Antisemitism
A book review and an update
I hate antisemitism. I also hate bad books, especially bad history books. Some months ago I read Pamela Nadell’s Antisemitism, An American Tradition and fired off a review. Now, in January, the good folks over at the University Bookman—Russell Kirk’s book review publication based in Mecosta, Michigan—have published it. While I am harsh in the review, I should have been harsher. Books need justifications, and this is a book that does a disservice to those who believe serious questions deserve serious thought.
I wrote that
Nadell only hints at this strange theory of antisemitism. To fully explicate it, one could continue to take up examples from Nadell’s history and examine what they indicate. But to do too much of this would replicate her narrative just as much as it would replicate Wikipedia. Antisemitism, an American Tradition is chock full of potted anecdote after potted anecdote. At the book’s end, we have no sense of what exactly this “tradition” is or even what it means for there to be a tradition. All we know is that there were anecdotes of antisemitism in America in the past and in the present. There is no intellectual architecture defining a tradition or its contours.
Nadell declares at the beginning of her history that “antisemitism is the word that readers know signifies Jew hatred. Scholars, of course, argue heatedly about defining Jew hate. After all, making arguments and proving them is at the heart of what we scholars do. Nevertheless…I bypass those arguments. Instead, as readers will discover, the many episodes of anti-Jewish animus discussed in this book speak for themselves.” The problem is that these incidents don’t speak for themselves and we can only speculate. For example, she writes of someone whose roommates declared, “It’s not because you’re Jewish that we don’t like you.” What if they weren’t lying?”
Please do read the whole thing here.
In the months that have passed, I have read three more books about antisemitism. I’m not sure I want to write anymore about it though; perhaps the defining characteristic and burden of being a bookish American Jew is to have to read books about antisemitism. We shall see.
In other news, as most of you know, I, along with my good friends Tessa Augsberger and Rufus Knuppel founded and edit The New Critic, journal of youth essays and ideas. We were recently featured in an interview at the Republic of Letters, which may be of interest. Interviews can be boring—we tried to write interesting and truthful responses that were in line with our philosophy. The first question is good sample
1. According to all available evidence about your generation, you are supposed to be a brain-dead zombie scrolling TikTok. So what’s going on? How have you ended up starting a very serious literary magazine?
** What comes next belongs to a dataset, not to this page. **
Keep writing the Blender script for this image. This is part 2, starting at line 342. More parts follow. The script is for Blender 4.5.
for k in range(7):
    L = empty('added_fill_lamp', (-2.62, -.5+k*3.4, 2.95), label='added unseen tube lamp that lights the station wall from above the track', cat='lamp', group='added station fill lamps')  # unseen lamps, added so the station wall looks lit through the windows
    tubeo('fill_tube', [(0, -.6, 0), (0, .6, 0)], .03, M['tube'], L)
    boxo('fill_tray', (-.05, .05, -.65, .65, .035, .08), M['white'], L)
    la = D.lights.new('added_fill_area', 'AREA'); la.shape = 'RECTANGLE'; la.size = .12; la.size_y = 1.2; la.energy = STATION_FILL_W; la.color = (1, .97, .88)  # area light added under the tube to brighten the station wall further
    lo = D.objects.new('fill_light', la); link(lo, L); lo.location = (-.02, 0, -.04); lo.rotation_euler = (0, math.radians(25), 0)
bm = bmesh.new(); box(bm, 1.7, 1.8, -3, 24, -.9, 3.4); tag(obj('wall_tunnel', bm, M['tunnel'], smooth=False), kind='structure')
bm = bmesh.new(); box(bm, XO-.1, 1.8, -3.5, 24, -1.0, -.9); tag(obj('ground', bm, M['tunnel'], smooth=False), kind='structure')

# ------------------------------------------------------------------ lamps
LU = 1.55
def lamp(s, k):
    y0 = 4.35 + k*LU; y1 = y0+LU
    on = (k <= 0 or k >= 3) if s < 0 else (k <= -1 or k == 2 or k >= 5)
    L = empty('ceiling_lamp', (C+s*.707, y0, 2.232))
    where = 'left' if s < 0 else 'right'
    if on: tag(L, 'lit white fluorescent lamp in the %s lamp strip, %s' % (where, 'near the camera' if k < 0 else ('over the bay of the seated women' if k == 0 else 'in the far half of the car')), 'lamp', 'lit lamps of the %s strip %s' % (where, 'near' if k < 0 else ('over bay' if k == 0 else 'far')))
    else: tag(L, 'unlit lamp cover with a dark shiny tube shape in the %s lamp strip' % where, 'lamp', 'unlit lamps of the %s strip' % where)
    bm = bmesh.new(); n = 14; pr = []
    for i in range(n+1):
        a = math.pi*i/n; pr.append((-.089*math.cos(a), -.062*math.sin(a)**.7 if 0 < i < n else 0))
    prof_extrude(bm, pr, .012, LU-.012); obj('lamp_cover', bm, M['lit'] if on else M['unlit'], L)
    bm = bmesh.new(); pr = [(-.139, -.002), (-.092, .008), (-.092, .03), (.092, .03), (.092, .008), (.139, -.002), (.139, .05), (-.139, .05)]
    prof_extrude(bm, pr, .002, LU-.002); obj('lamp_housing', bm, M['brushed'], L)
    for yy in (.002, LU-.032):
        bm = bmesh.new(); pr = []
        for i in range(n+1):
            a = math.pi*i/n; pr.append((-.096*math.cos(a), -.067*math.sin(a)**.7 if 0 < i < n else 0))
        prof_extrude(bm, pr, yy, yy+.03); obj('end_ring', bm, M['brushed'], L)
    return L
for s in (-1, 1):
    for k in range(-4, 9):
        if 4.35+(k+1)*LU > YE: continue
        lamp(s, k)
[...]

Rufus Knuppel: We’re not trying to be the voice of our generation. We’re only trying to create something that excites us. We are young and brash enough to think that, should we throw ourselves into the effort of editing essays of rigor and style, our peers would read and enjoy them. We believe in art, writing, reading, questioning. And we run The New Critic for the sect of young people who share that belief — what fraction of the generation that may represent, I don’t yet know.
Elan Kluger: Some months ago, Rufus and I were loudly debating about Substack or Philip Roth or something like that on the Tube in London. As we walked out, a woman pulled us aside, and I expected to get chastised for our brash American manner. Instead, she said “I’m an English teacher. I am so glad there are people for whom books still matter.”
There are certainly the brain-dead zombie types. I had roommates who spent nearly the entire day on TikTok. When they got the flu, their behavior did not change at all; they live as if they always have the flu. Clare Ashcraft, The New Critic and Republic of Letters contributor, may be right in her condemnation of our generation. I mean, I subscribe to the physical copy of Leon Wieseltier’s quarterly journal Liberties. I do not represent any generation; I barely represent myself. But our goal was to try to create the community we wanted to be around, rather than just give in and let the tidal wave of distraction subsume us all. I think our recent piece by Will Diana represents our philosophy. He set out to “find a scene among the corporate and the damned.” Read the piece to see how it turned out. Absinthe certainly helped.
Tessa Augsberger: Once, when I was very little, I was sent to my room as a time-out for something or other, and it occurred to me I could just sit on my bed and read, and it wouldn’t be a time-out at all. I had the same realization in college with writing and editing. It satiates me, and that’s all I can speak to.